The Ministry for Religious Affairs estimates that 1,200–1,400 Jewish children attend Christian schools, while Christian educators say the figure is half that.

In Haifa, the Beit-El Children’s Home, a Christian institution that accepts Jewish children, lost its first appeal of government refusal of a license unless it accepts only Christian children. Some Christians fear this is part of a new strategy to close all missionary institutions by legal means. Groups that run boarding schools that accept Jewish and Muslim students include Baptists, the Church of Scotland, Anglicans, and Pentecostalists. A public council has been formed in Haifa to combat “missionary” activities.

A study of conversions ordered by Prime Minister Levi Eshkol showed that since 1950, only eleven Jewish children became Christians, while 200 Jews in all became either Christian or Muslim. In the same period, 407 Christians, Muslims, or others converted to Judaism.

DWIGHT L. BAKER

From Oberammergau To Britain

Oberammergau, Austria, is famous for its Passion play. Now a condensed version of this play that has been called “one of the glories of Europe’s spiritual and artistic heritage” has been presented to audiences in several British cities.

Semi-professional and amateur actors compose the cast of one hundred, twenty-eight of them Germans or Austrians who have appeared in the Oberammergau or Thiersee productions. Christ is portrayed, appropriately enough, by a carpenter, Matthias Kaindl; Mary, the mother of Jesus, by Marion Schwombeck, an unmarried actress (it is a rule of the play that the actress portraying Mary must not be wed); and Judas by an abstract sculptor.

One of the big problems with a touring company that performs in different countries is, obviously, the language. In this country it was decided to make an English recording, with English actors saying the words the performers were to mime. The actors chosen included well-known stage and television personalities Tony Britton (as Christ) and Alfred Burke (as Judas).

But it is this idea that prevents the production from becoming the outstanding success it deserves to be. At times, overloud music makes it impossible to follow the words. But more upsetting is the sight of an actor mouthing words that only too obviously come from somewhere far removed from him. Not only that—few members of the cast have managed to perfect this admittedly difficult task of mouthing recorded words.

Yet one still can say, as a considerable compliment to the performance, that this glaring defect does not detract excessively from the beautiful and moving production.
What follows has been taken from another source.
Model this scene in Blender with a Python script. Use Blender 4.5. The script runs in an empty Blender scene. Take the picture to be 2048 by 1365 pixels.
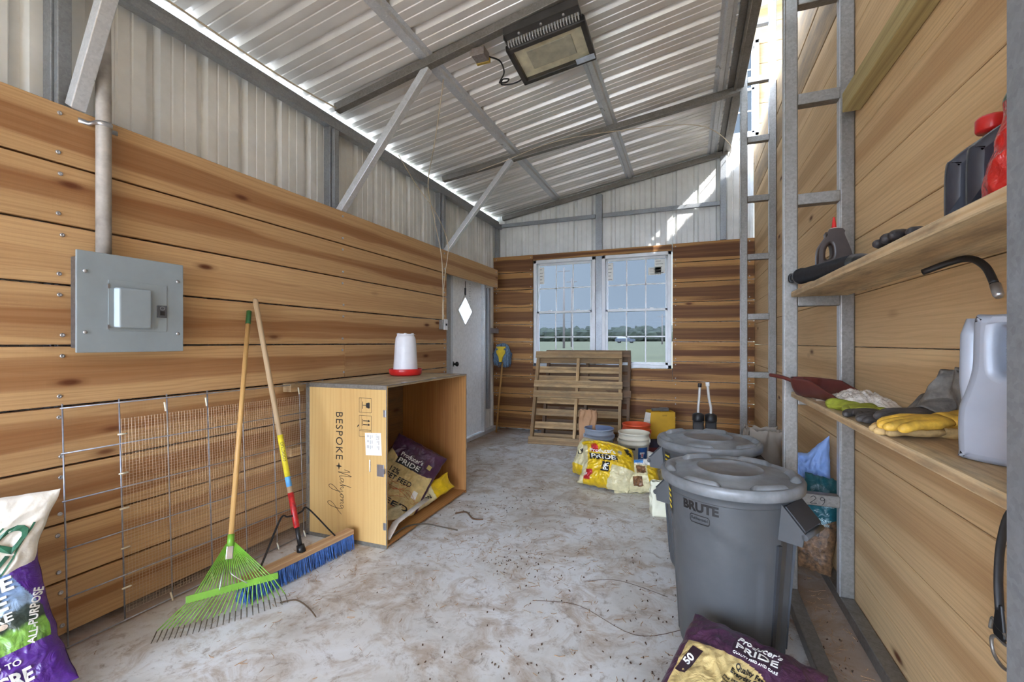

For two hours we are taken through episodes in the life of Christ. The language used is a mixture of the King James Version and modern English. Whether this is ideal or not, the gospel message is presented forcefully in a way that modern man can comprehend. (Perhaps this points to the need for more Christian drama.) And Christ, portrayed as loving and gentle but not weak, inspires men to become his disciples.

Certain moments of the production are particularly memorable, most of them in the latter part. During the Last Supper and Christ’s prayers in the Garden of Gethsemane, there is conveyed to us something of the awful agony he endured, and of the desolation and fear the disciples felt as they realized that their Master would soon be leaving them. In the Garden, a somewhat hoarse-voiced devil, accompanied by the clash of cymbals, tempts Jesus to deviate from his chosen path. Darkness envelops the Savior. As the devil is defeated, light radiates round the victorious Christ.

The trials before Caiphas and Pilate are imaginatively performed. So, too, the crucifixion. After Christ’s scourging (blows and cries in total darkness), he carries his cross down the aisles and through the audience, attended by dozens of Roman soldiers and a jeering mob.

When the nails are driven through his hands and feet, the hammering is done naturalistically to the taped sound of blows. Yet there is no sign of pain, not even a slight movement, from Jesus. Surely there should have been some response to the pain.

Christ speaks his words from the cross. Then darkness falls. The body is taken gently from the cross, which is bathed in light as the final words of Jesus on earth are spoken: “And, lo, I am with you always, even unto the end of the world.”